CMY.nın 224 ve 229. maddelerinde son kararın verilmesini sağlamaya yönelik "karar ve hükümlerde gerekli oy sayısı, oyların toplanması" ile ilgili kurallar yer almaktadır. Hüküm kurulması sırasında ortaya çıkan tâli sorunların öncelikle çözülmesi ve sonraki aşamada son (nihai) kararın verilmesi gerekmektedir. Anılan normlar, daha önce CYUY.nın 256, 384 ve 385. maddelerinde yer alan kurallar ile benzer niteliktedir.
Ceza Genel Kurulunun yerleşmiş kararlarında kabul edildiği üzere, soruşturmanın genişletilmesi CMY.nın 229. maddenin 2. fıkrasında yazılı sorunlardan olup bu yöndeki oylar, aynı maddenin 3. fıkrası uyarınca kendisine yakın olan oya ilâve edilebilecek, davayı sonuçlandırıcı oylardan değildir. Bu nedenle soruşturmanın genişletilmesine ilişkin görüş, "ön sorun" olarak CMY.nın 229/2. maddesi uyarınca öncelikle oylanmalı, oylama sonucunda bu konudaki oylar azınlıkta kalmış ise, azınlık oyunu oluşturan üyelerin de katılımı ile davanın esası hakkında nihai (sonuçlandırıcı) oylama yapılmalıdır.
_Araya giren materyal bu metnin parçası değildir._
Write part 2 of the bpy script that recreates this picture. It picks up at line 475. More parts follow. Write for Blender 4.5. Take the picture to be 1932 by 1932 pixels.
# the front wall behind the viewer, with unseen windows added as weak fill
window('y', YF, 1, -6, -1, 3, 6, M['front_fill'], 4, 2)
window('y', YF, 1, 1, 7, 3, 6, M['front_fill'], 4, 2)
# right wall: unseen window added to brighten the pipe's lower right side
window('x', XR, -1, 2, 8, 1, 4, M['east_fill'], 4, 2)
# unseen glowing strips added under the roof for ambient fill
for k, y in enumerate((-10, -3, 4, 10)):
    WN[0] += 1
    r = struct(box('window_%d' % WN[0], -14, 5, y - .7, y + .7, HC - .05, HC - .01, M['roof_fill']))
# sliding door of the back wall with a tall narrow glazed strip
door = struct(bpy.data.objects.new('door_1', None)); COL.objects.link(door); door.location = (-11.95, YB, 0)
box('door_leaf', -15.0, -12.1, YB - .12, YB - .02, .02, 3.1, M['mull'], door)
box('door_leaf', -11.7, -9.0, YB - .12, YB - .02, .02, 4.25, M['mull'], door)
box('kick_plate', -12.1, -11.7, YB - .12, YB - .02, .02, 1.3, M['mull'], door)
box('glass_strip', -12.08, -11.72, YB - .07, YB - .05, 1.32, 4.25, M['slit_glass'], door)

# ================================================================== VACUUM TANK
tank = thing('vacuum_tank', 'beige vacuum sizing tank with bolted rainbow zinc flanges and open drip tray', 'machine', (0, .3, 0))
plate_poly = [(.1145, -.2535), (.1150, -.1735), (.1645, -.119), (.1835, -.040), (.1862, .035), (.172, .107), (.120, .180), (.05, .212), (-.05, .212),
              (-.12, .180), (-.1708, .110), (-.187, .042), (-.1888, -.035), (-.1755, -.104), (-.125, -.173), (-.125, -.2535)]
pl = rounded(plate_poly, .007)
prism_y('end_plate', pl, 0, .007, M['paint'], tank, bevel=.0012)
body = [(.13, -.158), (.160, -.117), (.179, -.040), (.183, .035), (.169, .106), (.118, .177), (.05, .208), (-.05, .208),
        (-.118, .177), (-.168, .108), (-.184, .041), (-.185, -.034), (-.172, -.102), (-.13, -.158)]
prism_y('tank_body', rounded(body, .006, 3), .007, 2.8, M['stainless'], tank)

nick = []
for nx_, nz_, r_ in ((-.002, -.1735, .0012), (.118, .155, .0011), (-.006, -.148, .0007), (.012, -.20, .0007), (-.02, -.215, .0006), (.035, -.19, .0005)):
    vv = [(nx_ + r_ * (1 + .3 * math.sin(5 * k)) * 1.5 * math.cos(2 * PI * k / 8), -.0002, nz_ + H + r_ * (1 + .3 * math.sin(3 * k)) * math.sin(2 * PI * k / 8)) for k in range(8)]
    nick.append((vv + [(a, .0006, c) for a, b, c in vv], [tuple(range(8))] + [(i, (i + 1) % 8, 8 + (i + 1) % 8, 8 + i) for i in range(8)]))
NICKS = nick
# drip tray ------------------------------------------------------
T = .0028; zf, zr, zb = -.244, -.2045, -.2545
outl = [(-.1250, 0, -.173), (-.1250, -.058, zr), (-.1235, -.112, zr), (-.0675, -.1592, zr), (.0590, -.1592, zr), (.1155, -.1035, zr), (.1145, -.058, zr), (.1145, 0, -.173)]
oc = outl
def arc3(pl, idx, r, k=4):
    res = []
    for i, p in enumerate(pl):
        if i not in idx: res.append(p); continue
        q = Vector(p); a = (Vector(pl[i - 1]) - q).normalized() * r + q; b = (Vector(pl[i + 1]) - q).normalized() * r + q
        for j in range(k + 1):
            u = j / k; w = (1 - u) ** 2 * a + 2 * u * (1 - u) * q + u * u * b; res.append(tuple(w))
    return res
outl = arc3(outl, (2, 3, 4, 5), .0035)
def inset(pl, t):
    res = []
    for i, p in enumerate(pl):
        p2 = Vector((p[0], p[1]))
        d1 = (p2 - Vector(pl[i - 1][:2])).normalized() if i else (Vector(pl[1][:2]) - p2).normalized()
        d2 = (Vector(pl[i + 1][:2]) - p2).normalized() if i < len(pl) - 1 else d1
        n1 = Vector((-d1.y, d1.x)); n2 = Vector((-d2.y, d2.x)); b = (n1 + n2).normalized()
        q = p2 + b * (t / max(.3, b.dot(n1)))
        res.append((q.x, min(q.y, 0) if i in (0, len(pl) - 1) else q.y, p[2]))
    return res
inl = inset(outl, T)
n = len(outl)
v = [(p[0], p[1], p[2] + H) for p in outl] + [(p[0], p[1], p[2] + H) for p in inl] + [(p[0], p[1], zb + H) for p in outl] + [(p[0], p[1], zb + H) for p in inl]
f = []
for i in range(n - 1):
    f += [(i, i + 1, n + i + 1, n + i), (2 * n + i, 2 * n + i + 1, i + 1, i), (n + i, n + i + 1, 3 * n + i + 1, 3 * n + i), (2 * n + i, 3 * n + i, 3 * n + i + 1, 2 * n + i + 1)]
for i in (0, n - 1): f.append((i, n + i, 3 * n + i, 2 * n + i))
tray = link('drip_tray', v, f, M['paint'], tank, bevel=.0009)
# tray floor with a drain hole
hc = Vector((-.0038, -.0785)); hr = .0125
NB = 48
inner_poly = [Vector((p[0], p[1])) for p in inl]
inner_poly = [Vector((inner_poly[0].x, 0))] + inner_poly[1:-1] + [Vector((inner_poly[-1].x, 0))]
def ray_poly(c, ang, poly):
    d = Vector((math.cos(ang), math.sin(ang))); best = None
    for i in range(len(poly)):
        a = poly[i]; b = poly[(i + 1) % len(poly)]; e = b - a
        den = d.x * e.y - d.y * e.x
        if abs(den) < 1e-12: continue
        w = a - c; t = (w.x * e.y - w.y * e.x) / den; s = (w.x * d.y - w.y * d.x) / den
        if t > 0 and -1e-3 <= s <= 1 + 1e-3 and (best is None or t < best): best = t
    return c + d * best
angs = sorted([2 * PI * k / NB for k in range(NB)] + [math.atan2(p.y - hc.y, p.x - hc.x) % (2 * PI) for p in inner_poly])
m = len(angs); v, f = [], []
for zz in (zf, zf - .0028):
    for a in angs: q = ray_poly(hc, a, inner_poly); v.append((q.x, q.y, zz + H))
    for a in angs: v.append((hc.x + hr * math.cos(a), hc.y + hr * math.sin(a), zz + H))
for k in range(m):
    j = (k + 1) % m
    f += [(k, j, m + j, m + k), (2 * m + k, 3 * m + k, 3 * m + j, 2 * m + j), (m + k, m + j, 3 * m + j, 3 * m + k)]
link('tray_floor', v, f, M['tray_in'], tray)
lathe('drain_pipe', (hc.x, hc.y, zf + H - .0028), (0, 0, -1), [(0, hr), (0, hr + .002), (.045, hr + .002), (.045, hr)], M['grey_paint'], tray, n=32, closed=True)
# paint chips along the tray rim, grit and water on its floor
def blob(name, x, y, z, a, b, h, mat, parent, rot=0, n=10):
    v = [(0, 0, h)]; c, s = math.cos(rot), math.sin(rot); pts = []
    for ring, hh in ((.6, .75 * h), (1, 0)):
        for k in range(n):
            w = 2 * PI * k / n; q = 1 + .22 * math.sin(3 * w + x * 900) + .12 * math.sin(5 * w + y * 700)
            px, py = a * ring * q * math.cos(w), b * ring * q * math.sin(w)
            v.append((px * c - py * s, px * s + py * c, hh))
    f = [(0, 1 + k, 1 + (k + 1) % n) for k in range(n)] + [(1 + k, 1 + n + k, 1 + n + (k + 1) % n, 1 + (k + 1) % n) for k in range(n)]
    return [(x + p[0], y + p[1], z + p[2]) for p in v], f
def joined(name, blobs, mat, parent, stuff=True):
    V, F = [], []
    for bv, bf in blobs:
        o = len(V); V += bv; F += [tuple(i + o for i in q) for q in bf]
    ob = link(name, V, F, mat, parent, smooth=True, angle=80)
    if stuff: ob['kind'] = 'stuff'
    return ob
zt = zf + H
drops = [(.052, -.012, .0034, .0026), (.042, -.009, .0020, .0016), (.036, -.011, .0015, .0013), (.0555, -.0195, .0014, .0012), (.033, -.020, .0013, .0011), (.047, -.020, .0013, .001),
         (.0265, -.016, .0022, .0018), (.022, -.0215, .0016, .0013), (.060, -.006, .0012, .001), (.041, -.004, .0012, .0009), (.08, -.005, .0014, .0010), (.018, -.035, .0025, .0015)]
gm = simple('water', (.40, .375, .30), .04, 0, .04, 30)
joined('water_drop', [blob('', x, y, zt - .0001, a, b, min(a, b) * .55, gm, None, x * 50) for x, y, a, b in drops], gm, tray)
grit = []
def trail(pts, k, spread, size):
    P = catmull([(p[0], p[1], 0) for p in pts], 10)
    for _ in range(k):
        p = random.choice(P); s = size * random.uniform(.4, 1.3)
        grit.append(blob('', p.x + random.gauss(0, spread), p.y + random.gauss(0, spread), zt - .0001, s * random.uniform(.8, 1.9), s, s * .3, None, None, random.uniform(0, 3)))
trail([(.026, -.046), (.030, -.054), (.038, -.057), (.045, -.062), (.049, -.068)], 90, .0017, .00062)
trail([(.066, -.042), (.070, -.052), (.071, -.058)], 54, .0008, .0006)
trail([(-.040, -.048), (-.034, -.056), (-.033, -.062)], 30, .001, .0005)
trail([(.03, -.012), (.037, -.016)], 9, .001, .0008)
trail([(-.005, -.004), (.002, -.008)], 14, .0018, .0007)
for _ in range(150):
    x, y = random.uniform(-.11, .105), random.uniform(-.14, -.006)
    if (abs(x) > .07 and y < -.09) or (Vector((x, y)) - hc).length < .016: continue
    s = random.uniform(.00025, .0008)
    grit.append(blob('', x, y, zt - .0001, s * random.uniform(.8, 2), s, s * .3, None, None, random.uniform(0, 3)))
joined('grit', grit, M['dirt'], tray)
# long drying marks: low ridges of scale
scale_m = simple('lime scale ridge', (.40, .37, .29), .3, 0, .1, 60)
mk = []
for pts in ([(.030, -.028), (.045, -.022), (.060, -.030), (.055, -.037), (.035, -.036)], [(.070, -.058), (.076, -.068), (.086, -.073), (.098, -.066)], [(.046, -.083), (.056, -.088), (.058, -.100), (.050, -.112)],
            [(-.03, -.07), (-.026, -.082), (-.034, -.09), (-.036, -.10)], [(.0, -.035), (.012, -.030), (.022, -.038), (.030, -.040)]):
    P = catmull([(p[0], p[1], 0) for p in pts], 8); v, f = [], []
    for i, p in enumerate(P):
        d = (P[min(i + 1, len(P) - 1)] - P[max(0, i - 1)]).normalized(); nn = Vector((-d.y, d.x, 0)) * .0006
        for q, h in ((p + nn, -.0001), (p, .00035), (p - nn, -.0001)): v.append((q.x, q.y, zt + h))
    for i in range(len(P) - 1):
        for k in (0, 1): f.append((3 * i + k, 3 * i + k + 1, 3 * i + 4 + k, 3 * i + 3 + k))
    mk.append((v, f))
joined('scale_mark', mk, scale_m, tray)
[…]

İncelenen dosyada, Özel Dairenin çoğunluk oyunu oluşturan üç Üyesi, hükmün onanması doğrultusunda oy kullanarak esasa ilişkin görüşlerini açıklamışlardır. Azınlık oyunu oluşturan iki Üye ise, elektrik sayacına müdahale edilip edilmediğinin bilirkişi incelemesi ile saptanması ve suç tarihi öncesi ve sonrasındaki hesap ekstreleri getirtilerek karşılaştırılması suretiyle sanığın hukuki durumunun belirlenmesi yönünde soruşturmanın genişletilmesi gerektiğini ileri sürmüşlerdir. Bu görüş CMY.nın 229. maddesi uyarınca çözülmesi gereken bir ön sorundur. Azınlık görüşü, soruşturmanın genişletilmesi ve sonucuna göre elde edilen kanıtlar nazara alınarak sanığın hukuki durumunun değerlendirilmesi gerektiğine ilişkindir. Bu aşama sonuçlandıktan sonra esas hakkında oy kullanacağından, azınlık oyları özde davayı sonuçlandırıcı oy niteliğinde bulunmamaktadır.
Bu itibarla Yargıtay C.Başsavcılığı itirazının bu değişik gerekçe ile kabulüne ve Özel Daire onama kararının kaldırılmasına karar verilmelidir. Verilen kararın bu niteliği nazara alınarak, Yargıtay C.Başsavcılığı itirazında ileri sürülen hususun görüşülmesine bu aşamada gerek görülmemiştir.
SONUÇ: Açıklanan nedenlerle,
1-Yargıtay C.Başsavcılığı itirazının KABULÜNE,
2-Yargıtay 7. Ceza Dairesinin 20.04.2006 gün ve 26622-5392 sayılı onama kararının KALDIRILMASINA,
3- Dosyanın, bir karar verilmesi için Yargıtay 7. Ceza Dairesine gönderilmek üzere Yargıtay C.Başsavcılığına tevdiine, 04.07.2006 tarihinde yapılan müzakerede oybirliğiyle karar verildi.